#### GIVEN REQUEST
Write out every line below that includes the word "scene".

-------

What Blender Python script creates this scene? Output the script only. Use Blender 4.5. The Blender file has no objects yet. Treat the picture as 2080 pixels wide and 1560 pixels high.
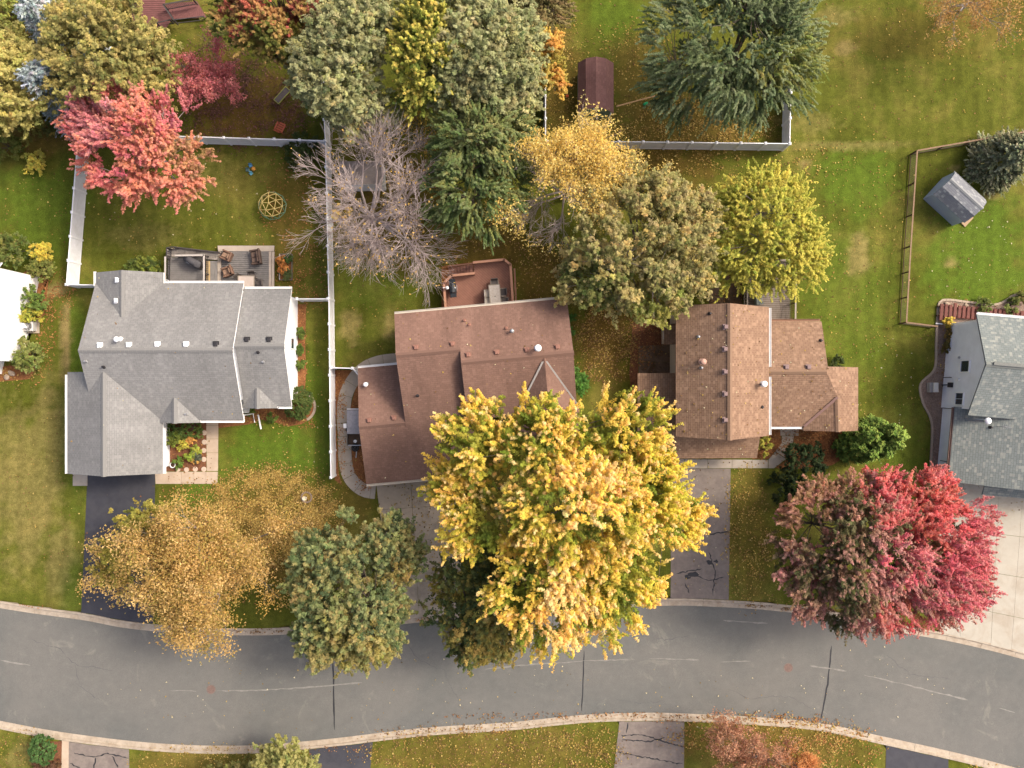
import bpy, math, random
import numpy as np
from mathutils import Vector, Matrix

# ------------------------------------------------------------------ camera, world, sun, exposure
sc = bpy.context.scene
COL = sc.collection
CAM_H, PXM, CX, CY = 65.0, 27.0, 1040.0, 780.0      # flying height, photo pixels per metre on the ground, image centre
cam = bpy.data.cameras.new('camera')
cam.sensor_width = 36.0
cam.lens = 36.0 * (PXM * CAM_H) / 2080.0
cam.clip_start, cam.clip_end = 0.5, 2000.0
cam_o = bpy.data.objects.new('camera', cam); COL.objects.link(cam_o)
cam_o.location = (0, 0, CAM_H)
sc.camera = cam_o

SUN_AZ, SUN_EL = math.radians(24), math.radians(47)  # azimuth measured from +X towards +Y
sdir = Vector((math.cos(SUN_AZ) * math.cos(SUN_EL), math.sin(SUN_AZ) * math.cos(SUN_EL), math.sin(SUN_EL)))
w = bpy.data.worlds.new('World'); sc.world = w; w.use_nodes = True
wn = w.node_tree.nodes; wl = w.node_tree.links
sky = wn.new('ShaderNodeTexSky'); sky.sky_type = 'NISHITA'; sky.sun_disc = False
sky.sun_elevation = SUN_EL; sky.sun_rotation = math.atan2(sdir.x, sdir.y)
sky.air_density = 0.6; sky.dust_density = 6.0; sky.ozone_density = 0.0
wl.new(sky.outputs[0], wn['Background'].inputs[0]); wn['Background'].inputs[1].default_value = 0.15
sun = bpy.data.lights.new('sun', 'SUN'); sun.energy = 1.2; sun.angle = math.radians(10); sun.color = (1.0, 0.92, 0.8)
sun_o = bpy.data.objects.new('sun', sun); COL.objects.link(sun_o)
sun_o.rotation_euler = sdir.to_track_quat('Z', 'Y').to_euler(); sun_o.location = (0, 0, 90)
vs = sc.view_settings
vs.view_transform = 'Standard'; vs.look = 'None'; vs.gamma = 1.0; vs.exposure = 1.18; vs.use_curve_mapping = False
sc.cycles.max_bounces = 6; sc.cycles.diffuse_bounces = 3; sc.cycles.transmission_bounces = 3; sc.cycles.transparent_max_bounces = 4
sc.cycles.use_denoising = True

rng = np.random.default_rng(7)
random.seed(7)

# ------------------------------------------------------------------ helpers
def P(px, py, z=0.0):
    k = (CAM_H - z) / CAM_H / PXM
    return Vector(((px - CX) * k, (CY - py) * k, z))
def GP(px, py, z=0.0):                               # pixel of the spot on the ground below a point
    return Vector(((px - CX) / PXM, (CY - py) / PXM, z))
K = 1 / 1.45
def lin(c):
    c /= 255.0
    return c / 12.92 if c < 0.04045 else ((c + 0.055) / 1.055) ** 2.4
def C(r, g, b, k=1.0):
    return (min(.9, lin(r) * K * k), min(.9, lin(g) * K * k), min(.9, lin(b) * K * k), 1)

def nmat(name):
    m = bpy.data.materials.new(name); m.use_nodes = True
    n, l = m.node_tree.nodes, m.node_tree.links
    return m, n, l, n['Principled BSDF']
def ramp(n, stops, interp='LINEAR'):
    r = n.new('ShaderNodeValToRGB'); e = r.color_ramp.elements; r.color_ramp.interpolation = interp
    while len(e) < len(stops): e.new(0.5)
    for i, (p, c) in enumerate(stops):
        e[i].position = p; e[i].color = c if len(c) == 4 else (*c, 1)
    return r
def noise(n, l, scale, detail=4, rough=.6, vec=None, dist=0.0):
    t = n.new('ShaderNodeTexNoise'); t.inputs['Scale'].default_value = scale; t.inputs['Detail'].default_value = detail
    t.inputs['Roughness'].default_value = rough; t.inputs['Distortion'].default_value = dist
    if vec is not None: l.new(vec, t.inputs['Vector'])
    return t
def mix(n, l, a, b, fac, mode='MIX'):
    m = n.new('ShaderNodeMix'); m.data_type = 'RGBA'; m.blend_type = mode
    for s, v in ((0, fac), (6, a), (7, b)):
        if hasattr(v, 'is_output'): l.new(v, m.inputs[s])
        else: m.inputs[s].default_value = v
    return m.outputs[2]
def bump(n, l, h, strength, dist, bsdf):
    b = n.new('ShaderNodeBump'); b.inputs['Strength'].default_value = strength; b.inputs['Distance'].default_value = dist
    l.new(h, b.inputs['Height']); l.new(b.outputs[0], bsdf.inputs['Normal'])
def sh(c, k): return (min(1, c[0] * k), min(1, c[1] * k), min(1, c[2] * k), 1)

MATS = {}
def simple(name, col, rough=.75, var=.25, scale=6.0, metal=0.0, bmp=0.0, bscale=40.0, stain=None, world=True):
    if name in MATS: return MATS[name]
    m, n, l, b = nmat(name)
    tc = n.new('ShaderNodeNewGeometry').outputs['Position']
    t = noise(n, l, scale, 6, .65, tc)
    r = ramp(n, [(.3, sh(col, 1 - var)), (.7, sh(col, 1 + var))]); l.new(t.outputs[0], r.inputs[0])
    out = r.outputs[0]
    if stain:
        t2 = noise(n, l, stain[1], 5, .7, tc, .6)
        r2 = ramp(n, [(.45, (0, 0, 0, 1)), (.65, (1, 1, 1, 1))]); l.new(t2.outputs[0], r2.inputs[0])
        mm = n.new('ShaderNodeMath'); mm.operation = 'MULTIPLY'; mm.inputs[1].default_value = stain[2]
        l.new(r2.outputs[0], mm.inputs[0])
        out = mix(n, l, out, stain[0], mm.outputs[0])
    l.new(out, b.inputs['Base Color']); b.inputs['Roughness'].default_value = rough; b.inputs['Metallic'].default_value = metal
    b.inputs['Specular IOR Level'].default_value = .3
    if bmp:
        t3 = noise(n, l, bscale, 3, .6, tc); bump(n, l, t3.outputs[0], bmp, .02, b)
    MATS[name] = m; return m

def shingle(name, c1, c2, c3, stain=.35, row=.15, lines=.5, speck=.35):
    m, n, l, b = nmat(name)
    uv = n.new('ShaderNodeUVMap'); uv.uv_map = 'uv'
    br = n.new('ShaderNodeTexBrick'); br.offset = .5
    l.new(uv.outputs[0], br.inputs['Vector'])
    for k, v in (('Scale', 1.0), ('Mortar Size', .012), ('Mortar Smooth', .3), ('Bias', 0.0), ('Brick Width', .33), ('Row Height', row)):
        br.inputs[k].default_value = v
    br.inputs['Color1'].default_value = c1; br.inputs['Color2'].default_value = c2
    br.inputs['Mortar'].default_value = sh(c1, 1 - lines)
    m2 = n.new('ShaderNodeMapping'); m2.inputs['Scale'].default_value = (5.0, 1 / row, 1); l.new(uv.outputs[0], m2.inputs['Vector'])
    fl_ = n.new('ShaderNodeVectorMath'); fl_.operation = 'FLOOR'; l.new(m2.outputs[0], fl_.inputs[0])
    wh = n.new('ShaderNodeTexWhiteNoise'); wh.noise_dimensions = '2D'; l.new(fl_.outputs[0], wh.inputs['Vector'])
    r0 = ramp(n, [(.0, (0, 0, 0, 1)), (1 - speck, (0, 0, 0, 1)), (1.0, (1, 1, 1, 1))]); l.new(wh.outputs['Value'], r0.inputs[0])
    fm = n.new('ShaderNodeMath'); fm.operation = 'MULTIPLY'; fm.inputs[1].default_value = .85; l.new(r0.outputs[0], fm.inputs[0])
    o = mix(n, l, br.outputs['Color'], c3, fm.outputs[0])
    mp = n.new('ShaderNodeMapping'); mp.inputs['Scale'].default_value = (1.0, .22, 1); l.new(uv.outputs[0], mp.inputs['Vector'])
    t = noise(n, l, .55, 6, .6, mp.outputs[0], .5)
    r = ramp(n, [(.3, (1 - stain,) * 3), (.7, (1.06,) * 3)]); l.new(t.outputs[0], r.inputs[0])
    o = mix(n, l, o, r.outputs[0], 1.0, 'MULTIPLY')
    t2 = noise(n, l, 22, 3, .7, uv.outputs[0])
    r2 = ramp(n, [(.25, (.78,) * 3), (.75, (1.22,) * 3)]); l.new(t2.outputs[0], r2.inputs[0])
    o = mix(n, l, o, r2.outputs[0], 1.0, 'MULTIPLY')
    l.new(o, b.inputs['Base Color']); b.inputs['Roughness'].default_value = .9; b.inputs['Specular IOR Level'].default_value = .15
    # each course rises towards its butt edge
    sx = n.new('ShaderNodeSeparateXYZ'); l.new(uv.outputs[0], sx.inputs[0])
    d = n.new('ShaderNodeMath'); d.operation = 'DIVIDE'; d.inputs[1].default_value = row; l.new(sx.outputs[1], d.inputs[0])
    fr = n.new('ShaderNodeMath'); fr.operation = 'FRACT'; l.new(d.outputs[0], fr.inputs[0])
    inv = n.new('ShaderNodeMath'); inv.operation = 'SUBTRACT'; inv.inputs[0].default_value = 1; l.new(fr.outputs[0], inv.inputs[1])
    bump(n, l, inv.outputs[0], .6, .02, b)
    return m

def siding(name, col, pitch=.13):
    m, n, l, b = nmat(name)
    pos = n.new('ShaderNodeNewGeometry').outputs['Position']
    sx = n.new('ShaderNodeSeparateXYZ'); l.new(pos, sx.inputs[0])
    d = n.new('ShaderNodeMath'); d.operation = 'DIVIDE'; d.inputs[1].default_value = pitch; l.new(sx.outputs[2], d.inputs[0])
    fr = n.new('ShaderNodeMath'); fr.operation = 'FRACT'; l.new(d.outputs[0], fr.inputs[0])
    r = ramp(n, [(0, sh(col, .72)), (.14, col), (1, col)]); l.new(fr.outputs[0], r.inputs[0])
    t = noise(n, l, 1.3, 5, .6, pos); r2 = ramp(n, [(.3, (.92,) * 3), (.7, (1.04,) * 3)]); l.new(t.outputs[0], r2.inputs[0])
    l.new(mix(n, l, r.outputs[0], r2.outputs[0], 1.0, 'MULTIPLY'), b.inputs['Base Color'])
    b.inputs['Roughness'].default_value = .5
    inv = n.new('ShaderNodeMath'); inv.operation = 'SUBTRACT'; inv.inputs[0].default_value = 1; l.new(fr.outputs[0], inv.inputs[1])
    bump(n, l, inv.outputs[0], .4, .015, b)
    return m

def leafmat(name, trans=.35):
    m, n, l, b = nmat(name)
    at = n.new('ShaderNodeAttribute'); at.attribute_name = 'leaf_colour'
    n.remove(b); out = n['Material Output']
    di = n.new('ShaderNodeBsdfDiffuse'); tr = n.new('ShaderNodeBsdfTranslucent'); mx = n.new('ShaderNodeMixShader')
    l.new(at.outputs[0], di.inputs[0]); l.new(at.outputs[0], tr.inputs[0]); mx.inputs[0].default_value = trans
    l.new(di.outputs[0], mx.inputs[1]); l.new(tr.outputs[0], mx.inputs[2]); l.new(mx.outputs[0], out.inputs[0])
    return m

def link(o, parent=None):
    COL.objects.link(o)
    if parent is not None: o.parent = parent
    return o
LABELS = {}
def tag(o, label=None, cat=None, group=None, kind=None):
    if label:
        o['label'] = label
        LABELS.setdefault(label, []).append(o)
    if cat: o['category'] = cat
    if group: o['group'] = group
    if kind: o['kind'] = kind
    return o
def thing(name, loc, label, cat, group=None):
    o = bpy.data.objects.new(name, None); o.empty_display_size = .3; o.location = loc
    link(o); return tag(o, label, cat, group)
def wloc(o):
    v = Vector((0, 0, 0))
    while o is not None: v = v + o.location; o = o.parent
    return v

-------

#### RIGHT ANSWER
What Blender Python script creates this scene? Output the script only. Use Blender 4.5. The Blender file has no objects yet. Treat the picture as 2080 pixels wide and 1560 pixels high.
sc = bpy.context.scene